Zomato parent Eternal, reported a 90% year-on-year decline in net profit for the first quarter (Q1) of FY26. The company reported a profit of ₹25 crore, down from ₹253 crore in the same quarter of the previous year. This decline came despite a 70% rise in revenue from operations, which rose to ₹7,167 crore from ₹4,206 crore.
Meanwhile, on a quarter-on-quarter basis, profit fell by around 36% from ₹39 crore in Q4 FY25, while revenue increased by 23% from ₹5,833 crore. The decline in profit was primarily due to a sharp increase in expenses. Costs went up as the company expanded its operations, particularly in quick commerce and new business segments. Notably, the quick commerce business, Blinkit, was a major contributor to revenue growth.

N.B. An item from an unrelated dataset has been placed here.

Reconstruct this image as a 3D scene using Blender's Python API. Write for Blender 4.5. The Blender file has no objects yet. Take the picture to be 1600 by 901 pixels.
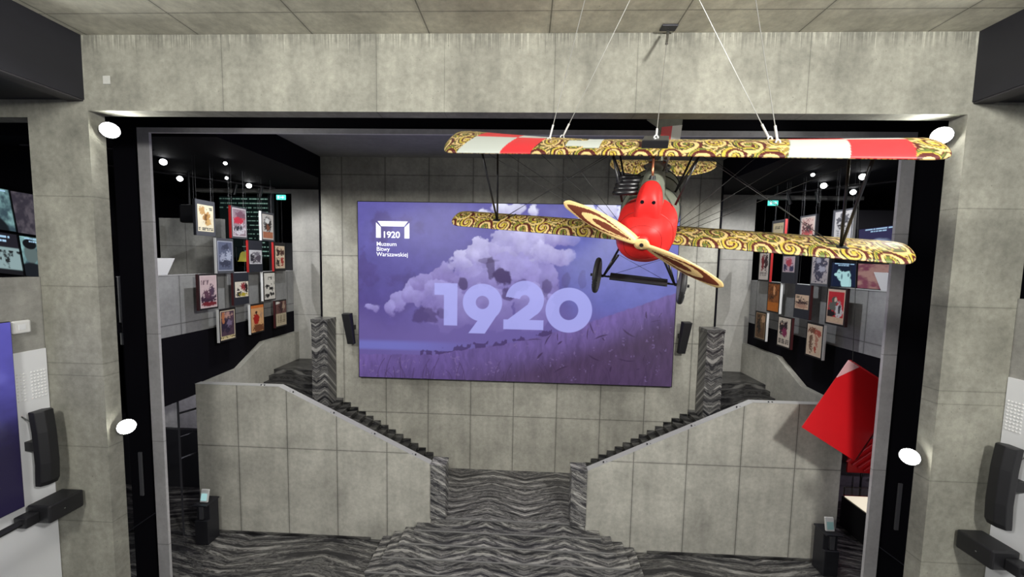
import bpy, math, random
import numpy as np
from mathutils import Vector, Matrix
random.seed(7); rng = np.random.RandomState(7)
PI = math.pi
C = bpy.context.scene.collection
scn = bpy.context.scene

# ------------------------------------------------------------------ camera
FPX = 584.0
RC = np.array([[0.9989990624, 0.0224945469, -0.0386635315],
               [0.0401763760, -0.0712223409, 0.9966510106],
               [0.0196655057, -0.9972067857, -0.0720548011]])
CAM = np.array([0.402, 0.0, 8.261])
cd = bpy.data.cameras.new('camera'); cam = bpy.data.objects.new('camera', cd); C.objects.link(cam)
cd.sensor_width = 36.0; cd.lens = FPX / 1600 * 36.0; cd.clip_start = 0.05; cd.clip_end = 200
M = Matrix(((RC[0, 0], -RC[0, 1], -RC[0, 2]), (RC[1, 0], -RC[1, 1], -RC[1, 2]), (RC[2, 0], -RC[2, 1], -RC[2, 2]))).to_4x4()
M.translation = Vector(CAM); cam.matrix_world = M
scn.camera = cam

# ------------------------------------------------------------------ light and exposure
scn.view_settings.view_transform = 'Standard'; scn.view_settings.look = 'None'
scn.view_settings.exposure = 0.0; scn.view_settings.gamma = 1.0
try: scn.view_settings.use_curve_mapping = False
except Exception: pass
w = bpy.data.worlds.new('world'); scn.world = w; w.use_nodes = True
w.node_tree.nodes['Background'].inputs[0].default_value = (0.85, 0.88, 1.0, 1)
w.node_tree.nodes['Background'].inputs[1].default_value = 0.16

def aim(o, tgt):
    d = Vector(tgt) - o.location
    o.rotation_euler = d.to_track_quat('-Z', 'Y').to_euler()
def area(name, loc, tgt, size, power, col=(1, 1, 1), size_y=None):
    l = bpy.data.lights.new(name, 'AREA'); l.energy = power; l.color = col; l.size = size
    if size_y: l.shape = 'RECTANGLE'; l.size_y = size_y
    o = bpy.data.objects.new(name, l); C.objects.link(o); o.location = loc; aim(o, tgt); return o
def spot(name, loc, tgt, power, angle, col=(1, 1, 1), r=0.05, blend=0.5):
    l = bpy.data.lights.new(name, 'SPOT'); l.energy = power; l.color = col; l.spot_size = math.radians(angle); l.spot_blend = blend; l.shadow_soft_size = r
    o = bpy.data.objects.new(name, l); C.objects.link(o); o.location = loc; aim(o, tgt); return o
# ceiling floods of the hall, behind and above the balcony the picture is taken from
area('hall_light', (5.5, -1.5, 11.9), (0, 9, 6.5), 1.0, 1330, (1.0, 0.985, 0.93))
area('hall_light', (-5.5, -1.5, 11.9), (0, 9, 6.0), 1.6, 1050, (1.0, 0.985, 0.93))
# stair hall ceiling
for s in (-1, 1):
    spot('stair_light', (s*5.2, 9.0, 10.8), (s*3.2, 12.9, 3.0), 420, 100, (1, 0.98, 0.92), 0.06)
    spot('gallery_light', (s*6.2, 10.2, 10.9), (s*9.2, 12.4, 7.0), 420, 105, (0.95, 0.97, 1.0), 0.04)
    spot('end_wall_light', (s*9.9, 11.3, 10.7), (s*7.6, 15, 6.6), 420, 80, (0.98, 0.98, 1.0), 0.03)
spot('passage_light', (-11.0, 10.2, 4.1), (-11.3, 12.5, 2.6), 60, 110, (0.95, 0.9, 1.0), 0.05)
spot('passage_light', (11.2, 9.4, 4.1), (11.0, 12.5, 1.2), 70, 120, (0.95, 0.85, 1.0), 0.05)

# ------------------------------------------------------------------ ray helpers: photo pixel -> point on a known plane of the room
def ray(px, py): return RC @ np.array([px - 800.0, py - 450.5, FPX])
def atY(px, py, Y): r = ray(px, py); return CAM + r * (Y / r[1])
def atX(px, py, X): r = ray(px, py); return CAM + r * ((X - CAM[0]) / r[0])
def atZ(px, py, Z): r = ray(px, py); return CAM + r * ((Z - CAM[2]) / r[2])

# ------------------------------------------------------------------ materials
def mat_new(name):
    m = bpy.data.materials.new(name); m.use_nodes = True; nt = m.node_tree
    return m, nt, nt.nodes['Principled BSDF']
def flat(name, col, rough=0.6, metal=0.0, spec=0.5, emis=None, es=1.0, noise=0.0):
    m, nt, b = mat_new(name)
    b.inputs['Base Color'].default_value = (*col, 1); b.inputs['Roughness'].default_value = rough
    b.inputs['Metallic'].default_value = metal; b.inputs['Specular IOR Level'].default_value = spec
    if emis: b.inputs['Emission Color'].default_value = (*emis, 1); b.inputs['Emission Strength'].default_value = es
    if noise:
        n = nt.nodes.new('ShaderNodeTexNoise'); n.inputs['Scale'].default_value = 6; n.inputs['Detail'].default_value = 6
        mx = nt.nodes.new('ShaderNodeMixRGB'); mx.blend_type = 'MULTIPLY'; mx.inputs[0].default_value = noise
        mx.inputs[1].default_value = (*col, 1); nt.links.new(n.outputs['Color'], mx.inputs[2]); 
        bw = nt.nodes.new('ShaderNodeRGBToBW'); nt.links.new(n.outputs['Fac'], mx.inputs[2]); nt.links.new(mx.outputs[0], b.inputs['Base Color'])
    return m
def N(nt, t, **k):
    n = nt.nodes.new(t)
    for a, v in k.items(): setattr(n, a, v)
    return n
def math_(nt, op, a, b=None, c=None):
    n = N(nt, 'ShaderNodeMath', operation=op)
    for i, v in enumerate((a, b, c)):
        if v is None: continue
        if isinstance(v, (int, float)): n.inputs[i].default_value = v
        else: nt.links.new(v, n.inputs[i])
    return n.outputs[0]
def ramp(nt, fac, stops):
    r = N(nt, 'ShaderNodeValToRGB'); cr = r.color_ramp
    while len(cr.elements) < len(stops): cr.elements.new(0.5)
    for e, (p, c) in zip(cr.elements, stops): e.position = p; e.color = (*c, 1) if len(c) == 3 else c
    nt.links.new(fac, r.inputs[0]); return r.outputs[0]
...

Blinkit’s revenue more than doubled to ₹2,400 crore from ₹942 crore in the same quarter last year, reflecting a year-on-year growth of 154%. The company expanded its dark store network by adding 243 new outlets, taking the total to 1,544 stores by the end of the quarter. Its warehousing capacity also increased by 0.4 million square feet, now totalling 5.6 million square feet. Most importantly, Blinkit’s net order value crossed that of the company’s food delivery business, Zomato, for the first time.
At the same time, the core food delivery business grew more slowly but remained profitable. Revenue from this segment (aka Zomato) stood at ₹2,261 crore, up 16% year-on-year. While growth was modest, the segment continued to generate a positive margin, with adjusted EBITDA improving to 5% of net order value from 3.9% a year earlier.

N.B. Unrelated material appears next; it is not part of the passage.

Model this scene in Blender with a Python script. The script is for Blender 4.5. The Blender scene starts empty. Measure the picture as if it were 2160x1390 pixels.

Additionally, another growing area for Eternal is its new business, District, which focuses on dining and experience-based services. This segment now generates an annualized net order value of around ₹8,000 crore and has grown more than 30% compared to the previous year. The average revenue per order in this segment is above ₹160. The parent company expects this vertical to scale up to a $3 billion net order value business in the next five years.
However, despite the strong revenue performance across all verticals, total expenses increased sharply by around 79% to ₹7,433 crore in Q1 FY26. This increase in spending affected overall profitability, with adjusted EBITDA falling 42% year-on-year to ₹172 crore. The quick commerce segment, in particular, continues to operate at a loss, with an EBITDA margin of -1.8% of net order value.
The latest revenue results come at a time when the company is facing challenges and controversies on multiple fronts. For example, in April 2025, Zomato’s food delivery CEO Rakesh Ranjan stepped down after nearly two years in the role, adding to a series of top-level exits that have raised questions around leadership stability. Just a month earlier (in March 2025), the Competition Commission of India (CCI) opened an investigation into the company’s quick commerce arm, Blinkit, following complaints from distributor associations. The allegations accuse Blinkit and its competitors of engaging in predatory pricing practices that threaten traditional retail ecosystems. Additionally, industry bodies like FHRAI and NRAI are said to be preparing legal action, alleging that Zomato has become a direct competitor through its private-label food brands like Bistro (Blinkit’s 10-minute kitchen service).